WHAT IS BEING ASKED:
Scan the records and identify every line in which the string "script" occurs, then return those lines.

Begin ENTRIES SUPPLIED

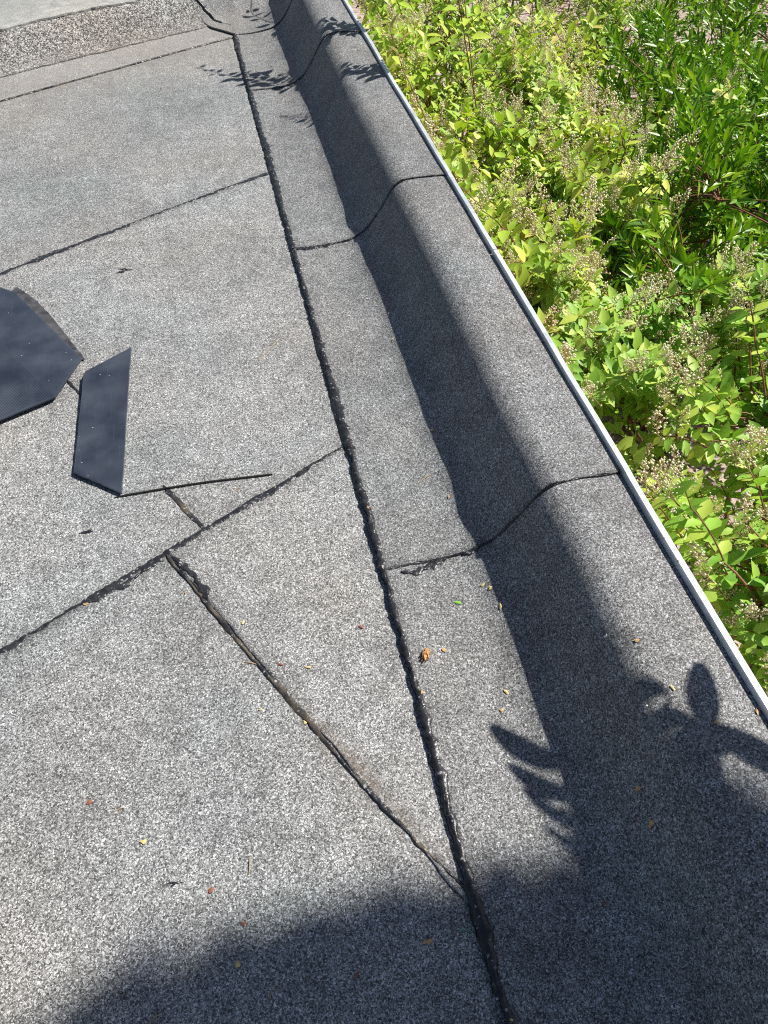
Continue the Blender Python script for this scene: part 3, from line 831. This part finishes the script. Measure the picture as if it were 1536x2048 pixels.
def shrub(name, label, cat, base, tips, leaf, leafmat, pan_prob, group=None, ncane=12, rosette=False, shoot_len=(0.16, 0.3), extra=None, npart=290, dry=None, singles=True, fill=0):
    """woody stems from the base, shoots ending at the tips with paired leaves (or rosettes), flower panicles on top"""
    root = tag(empty(name, base), label, cat, group)
    B = Vector(base)
    tips = [Vector(t) for t in tips]
    pos, rot, siz, dryf = [], [], [], []
    canes = []
    step = max(1, len(tips) // ncane)
    order = sorted(range(len(tips)), key=lambda i: math.atan2(tips[i].y - B.y, tips[i].x - B.x))
    for k in range(ncane):
        tp = tips[order[min(len(order) - 1, k * step + random.randrange(step))]]
        foot = B + Vector((random.uniform(-.10, .10), random.uniform(-.15, .15), 0))
        mid = Vector((foot.x * .6 + tp.x * .4, foot.y * .6 + tp.y * .4, B.z + (tp.z - B.z) * 0.8 + 0.25))
        end = tp + Vector((0, 0, -0.10))
        pts = bez(foot, mid, end, 16)
        canes.append(pts)
        V, F = [], []; tube(V, F, pts, random.uniform(0.007, 0.012), 0.003, 6)
        mesh_obj('stem', V, F, M['stem_red'], root, smooth=True)
    V, F = [], []
    allc = [p for c in canes for p in c[6:]]
    ca = np.array([tuple(p) for p in allc])
    pans = []
    for tp in tips + (extra or []):
        straight = False
        if isinstance(tp, list): path = tp; straight = True; tp = path[-1]
        if not straight:
            L_ = random.uniform(*shoot_len)
            # root the shoot on the nearest point of a cane lying lower
            d2 = ((ca - np.array(tp)) ** 2).sum(1) + np.where(ca[:, 2] > tp.z - 0.05, 4, 0)
            j = allc[int(d2.argmin())]
            out = Vector((tp.x - j.x, tp.y - j.y, 0)); out = out.normalized() if out.length > 1e-3 else Vector((1, 0, 0))
            s0 = tp - Vector((0, 0, 1)) * L_ * random.uniform(0.45, 0.8) - out * L_ * random.uniform(0.4, 0.8)
            path = bez(s0, s0.lerp(tp, 0.5) + Vector((0, 0, L_ * 0.12)), tp, 8)
            if random.random() < 0.6:
                tube(V, F, bez(j, j.lerp(s0, .5) + Vector((0, 0, .04)), s0, 5), 0.0032, 0.0022, 4)
        tube(V, F, path, 0.0024, 0.0014, 4)
        tot = sum((path[i + 1] - path[i]).length for i in range(len(path) - 1))
        nn = max(3, int(tot / (0.020 if rosette else 0.030)))
        ph = random.uniform(0, 3.14)
        is_dry = 1 if (dry and dry(tp)) else 0
        for k in range(nn):
            t = (k + 0.5) / nn
            fi = t * (len(path) - 1); i0 = min(int(fi), len(path) - 2)
            p = path[i0].lerp(path[i0 + 1], fi - i0); tg = (path[i0 + 1] - path[i0]).normalized()
            u_ = tg.orthogonal().normalized(); v_ = tg.cross(u_)
            for sgn in (0, 1):
                an = ph + k * (1.571 if not rosette else 2.2) + sgn * 3.1416 + random.uniform(-.35, .35)
                sd = u_ * math.cos(an) + v_ * math.sin(an)
                if rosette:
                    d = sd * random.uniform(0.5, 0.9) + tg * random.uniform(0.5, 0.9) + Vector((0, 0, 0.15))
                    up = tg * 0.9 - sd * 0.35 + Vector((0, 0, 0.5))
                else:
                    d = sd * 0.9 + tg * random.uniform(0.15, 0.6) + Vector((0, 0, random.uniform(-0.25, 0.2)))
                    up = Vector((random.uniform(-.35, .35), random.uniform(-.35, .35), 1.0)) + tg * 0.3
                sz = random.uniform(*leaf) * (0.72 + 0.5 * math.sin(3.14 * min(1, t * 0.85 + 0.12)))
                if t > 0.85 and not rosette: sz *= 0.75
                pos.append(tuple(p + d.normalized() * 0.004)); rot.append(frame(d, up)); siz.append(sz); dryf.append(is_dry)
        if random.random() < pan_prob:
            tg = (path[-1] - path[-2]).normalized()
            nrm = (tg * 0.6 + Vector((random.uniform(-.35, .35), random.uniform(-.35, .35), 0.7))).normalized()
            q = nrm.to_track_quat('Z', 'Y')
            mw = Matrix.Translation(path[-1] - nrm * 0.004) @ q.to_matrix().to_4x4() @ Matrix.Scale(random.uniform(0.75, 1.3), 4)
            pans.append(mw)
            if random.random() < 0.55:
                p = path[-2].lerp(path[-3], random.random())
                nrm2 = (nrm + Vector((random.uniform(-.8, .8), random.uniform(-.8, .8), 0))).normalized()
                pans.append(Matrix.Translation(p) @ nrm2.to_track_quat('Z', 'Y').to_matrix().to_4x4() @ Matrix.Scale(random.uniform(0.6, 0.95), 4))
    tag(mesh_obj('twigs', V, F, M['stem_red'], root, smooth=True), kind='stuff')
    for _ in range(fill):
        tq = random.choice(tips)
        p = tq + Vector((random.gauss(0, .07), random.gauss(0, .07), -random.uniform(0.22, 0.70)))
        if p.x < 0.585: p.x = 0.585 + random.uniform(0, .05)
        d = Vector((random.gauss(0, 1), random.gauss(0, 1), random.gauss(-.1, .4)))
        pos.append(tuple(p)); rot.append(frame(d, Vector((random.gauss(0, .4), random.gauss(0, .4), 1)))); siz.append(random.uniform(leaf[0], leaf[1] * 1.15)); dryf.append(0)
    pos, rot, siz, dryf = np.array(pos), np.array(rot), np.array(siz), np.array(dryf)
    T = leaf_template(0.15 if rosette else 0.27, 0.10 if rosette else 0.22, 0.05 if rosette else 0.07)
    # leaves that show largest and unhidden in the photograph become parts of their own
    mask = np.zeros(len(pos), bool)
    if singles:
        u, v, dep = project(pos + rot[:, :, 0] * siz[:, None] * 0.5)
        ok = (u > 0) & (u < 1536) & (v > 0) & (v < 2048) & (dep > 0)
        cell = {}
        for i in np.where(ok)[0]:
            key = (int(u[i]) // 12, int(v[i]) // 12)
            if key not in cell or dep[i] < dep[cell[key]]: cell[key] = i
        near = np.array(sorted(cell.values()), int)
        if len(near):
            toc = np.array([0, 0, CAMH]) - pos[near]; toc /= np.linalg.norm(toc, axis=1)[:, None]
            area = (siz[near] / dep[near]) ** 2 * np.abs((rot[near][:, :, 2] * toc).sum(1))
            pick = near[np.argsort(-area)[:npart]]
            mask[pick] = True
    me = bpy.data.meshes.new('leaf'); me.from_pydata([tuple(p) for p in T], [], LEAF_F); me.materials.append(leafmat)
    me.polygons.foreach_set('use_smooth', [True] * len(me.polygons)); me.update()
    med = me.copy(); med.materials[0] = M['leaf_dry']
    for i in np.where(mask)[0]:
        r = rot[i] * siz[i]
        mw = Matrix(((r[0][0], r[0][1], r[0][2], pos[i][0]), (r[1][0], r[1][1], r[1][2], pos[i][1]), (r[2][0], r[2][1], r[2][2], pos[i][2]), (0, 0, 0, 1)))
        inst('leaf', med if dryf[i] else me, mw, root)
    m1 = ~mask & (dryf == 0)
    leaf_cloud('foliage', T, pos[m1], rot[m1], siz[m1], leafmat, root)
    m2 = ~mask & (dryf == 1)
    if m2.any(): leaf_cloud('dried_foliage', T, pos[m2], rot[m2], siz[m2], M['leaf_dry'], root)
    # panicles in view as parts, the rest joined would be unseen: keep those near the frame
    if pans:
        pu, pv, pd = project([tuple(m_.translation) for m_ in pans])
        keep = [i for i in range(len(pans)) if pd[i] > 0 and -250 < pu[i] < 1800 and -250 < pv[i] < 2100]
        keep.sort(key=lambda i: (0 if (0 < pu[i] < 1536 and 0 < pv[i] < 2048) else 1, pd[i]))
        for i in keep[:295]: inst('flower_panicle', random.choice(PANICLES), pans[i], root)
        if len(keep) > 295:
            VV, FF, MI = [], [], []
            for i in keep[295:]:
                pm = random.choice(PANICLES); k0 = len(VV)
                VV += [tuple(pans[i] @ v_.co) for v_ in pm.vertices]
                FF += [tuple(k0 + q for q in f_.vertices) for f_ in pm.polygons]; MI += [f_.material_index for f_ in pm.polygons]
            sp_ = mesh_obj('flower_sprays', VV, FF, M['stem_axis'], root, smooth=True)
            sp_.data.materials.append(M['bud']); sp_.data.polygons.foreach_set('material_index', MI); sp_['kind'] = 'stuff'
    return root

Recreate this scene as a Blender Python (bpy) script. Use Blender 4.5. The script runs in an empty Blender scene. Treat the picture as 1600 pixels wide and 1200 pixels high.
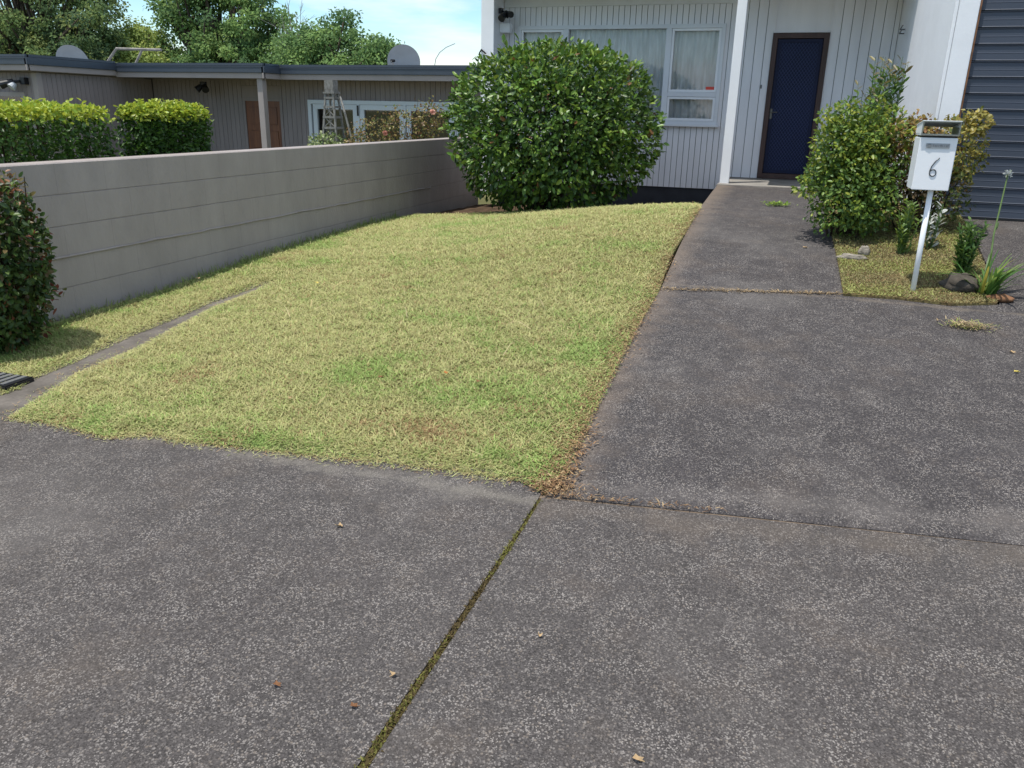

End ENTRIES SUPPLIED

COMPLETE OUTPUT:
Continue the Blender Python script for this scene: part 3, from line 831. This part finishes the script. Measure the picture as if it were 1536x2048 pixels.
Recreate this scene as a Blender Python (bpy) script. Use Blender 4.5. The script runs in an empty Blender scene. Treat the picture as 1600 pixels wide and 1200 pixels high.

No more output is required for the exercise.